From the first line of the data below, copy each line up to the one containing "SC.camera = camo", and include that line too.

> _Stored data_:
• • •
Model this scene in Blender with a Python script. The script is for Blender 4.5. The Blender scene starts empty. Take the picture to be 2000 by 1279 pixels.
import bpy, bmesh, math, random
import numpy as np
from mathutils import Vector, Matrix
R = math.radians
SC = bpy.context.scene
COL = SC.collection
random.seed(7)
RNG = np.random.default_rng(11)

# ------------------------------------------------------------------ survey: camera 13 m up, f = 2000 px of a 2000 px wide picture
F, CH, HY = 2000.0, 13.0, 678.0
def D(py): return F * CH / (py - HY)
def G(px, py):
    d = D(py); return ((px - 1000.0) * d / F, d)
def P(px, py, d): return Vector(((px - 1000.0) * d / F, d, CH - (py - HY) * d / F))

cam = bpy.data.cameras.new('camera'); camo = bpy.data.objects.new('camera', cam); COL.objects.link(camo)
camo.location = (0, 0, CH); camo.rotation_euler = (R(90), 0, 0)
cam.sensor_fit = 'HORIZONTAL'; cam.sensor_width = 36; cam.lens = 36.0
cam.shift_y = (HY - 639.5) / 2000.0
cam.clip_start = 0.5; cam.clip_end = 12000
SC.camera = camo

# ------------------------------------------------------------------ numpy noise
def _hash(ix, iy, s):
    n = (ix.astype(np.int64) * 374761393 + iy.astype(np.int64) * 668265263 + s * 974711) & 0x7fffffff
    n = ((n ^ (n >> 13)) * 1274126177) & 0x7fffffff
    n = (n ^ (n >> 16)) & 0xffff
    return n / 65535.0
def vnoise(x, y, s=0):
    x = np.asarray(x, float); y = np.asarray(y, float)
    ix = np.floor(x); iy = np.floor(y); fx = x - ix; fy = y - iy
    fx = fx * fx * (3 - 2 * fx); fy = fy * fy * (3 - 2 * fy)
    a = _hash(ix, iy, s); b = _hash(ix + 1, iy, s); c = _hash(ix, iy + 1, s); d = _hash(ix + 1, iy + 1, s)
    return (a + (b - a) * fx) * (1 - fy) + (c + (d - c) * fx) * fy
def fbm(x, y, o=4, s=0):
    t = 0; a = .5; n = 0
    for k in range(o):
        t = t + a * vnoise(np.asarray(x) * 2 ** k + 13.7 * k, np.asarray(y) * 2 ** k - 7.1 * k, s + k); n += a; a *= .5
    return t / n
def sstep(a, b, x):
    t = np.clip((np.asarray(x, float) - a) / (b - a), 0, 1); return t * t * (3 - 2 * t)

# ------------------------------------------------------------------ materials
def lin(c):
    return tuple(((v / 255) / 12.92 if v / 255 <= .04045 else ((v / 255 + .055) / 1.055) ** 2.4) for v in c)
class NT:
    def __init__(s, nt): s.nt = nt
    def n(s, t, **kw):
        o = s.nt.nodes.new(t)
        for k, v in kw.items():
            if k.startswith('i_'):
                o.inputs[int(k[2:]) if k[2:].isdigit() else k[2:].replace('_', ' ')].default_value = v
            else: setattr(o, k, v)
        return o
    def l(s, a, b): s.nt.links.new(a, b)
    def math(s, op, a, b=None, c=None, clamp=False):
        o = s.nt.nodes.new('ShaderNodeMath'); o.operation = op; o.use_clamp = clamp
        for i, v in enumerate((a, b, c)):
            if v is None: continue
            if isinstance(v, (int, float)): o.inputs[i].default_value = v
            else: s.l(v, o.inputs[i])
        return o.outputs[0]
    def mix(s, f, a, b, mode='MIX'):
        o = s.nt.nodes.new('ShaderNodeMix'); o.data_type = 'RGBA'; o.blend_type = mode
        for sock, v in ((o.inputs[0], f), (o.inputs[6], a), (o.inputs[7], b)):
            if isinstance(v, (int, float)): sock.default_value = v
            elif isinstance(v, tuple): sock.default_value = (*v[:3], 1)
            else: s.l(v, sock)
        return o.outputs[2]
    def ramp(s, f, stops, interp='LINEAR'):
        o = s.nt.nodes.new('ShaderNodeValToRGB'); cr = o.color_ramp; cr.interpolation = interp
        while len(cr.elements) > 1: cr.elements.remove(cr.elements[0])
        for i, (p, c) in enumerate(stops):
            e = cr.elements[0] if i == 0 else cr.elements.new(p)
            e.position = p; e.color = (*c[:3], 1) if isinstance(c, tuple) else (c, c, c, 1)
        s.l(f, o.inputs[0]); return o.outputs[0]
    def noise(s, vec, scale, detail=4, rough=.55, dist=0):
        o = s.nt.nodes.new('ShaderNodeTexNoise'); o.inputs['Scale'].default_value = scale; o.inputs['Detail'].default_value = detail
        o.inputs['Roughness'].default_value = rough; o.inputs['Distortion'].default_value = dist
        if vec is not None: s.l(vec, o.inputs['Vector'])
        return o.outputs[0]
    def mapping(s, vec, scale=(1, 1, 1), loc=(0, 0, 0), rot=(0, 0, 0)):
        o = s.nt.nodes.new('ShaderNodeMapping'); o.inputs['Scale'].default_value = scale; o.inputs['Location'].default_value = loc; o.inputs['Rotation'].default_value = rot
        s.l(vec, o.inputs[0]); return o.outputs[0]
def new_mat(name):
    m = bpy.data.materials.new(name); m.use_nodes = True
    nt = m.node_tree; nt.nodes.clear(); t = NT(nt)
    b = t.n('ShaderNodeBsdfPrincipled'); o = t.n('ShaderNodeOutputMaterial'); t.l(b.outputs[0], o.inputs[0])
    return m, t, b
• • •
> _Full solution_:
Model this scene in Blender with a Python script. The script is for Blender 4.5. The Blender scene starts empty. Take the picture to be 2000 by 1279 pixels.
import bpy, bmesh, math, random
import numpy as np
from mathutils import Vector, Matrix
R = math.radians
SC = bpy.context.scene
COL = SC.collection
random.seed(7)
RNG = np.random.default_rng(11)

# ------------------------------------------------------------------ survey: camera 13 m up, f = 2000 px of a 2000 px wide picture
F, CH, HY = 2000.0, 13.0, 678.0
def D(py): return F * CH / (py - HY)
def G(px, py):
    d = D(py); return ((px - 1000.0) * d / F, d)
def P(px, py, d): return Vector(((px - 1000.0) * d / F, d, CH - (py - HY) * d / F))

cam = bpy.data.cameras.new('camera'); camo = bpy.data.objects.new('camera', cam); COL.objects.link(camo)
camo.location = (0, 0, CH); camo.rotation_euler = (R(90), 0, 0)
cam.sensor_fit = 'HORIZONTAL'; cam.sensor_width = 36; cam.lens = 36.0
cam.shift_y = (HY - 639.5) / 2000.0
cam.clip_start = 0.5; cam.clip_end = 12000
SC.camera = camo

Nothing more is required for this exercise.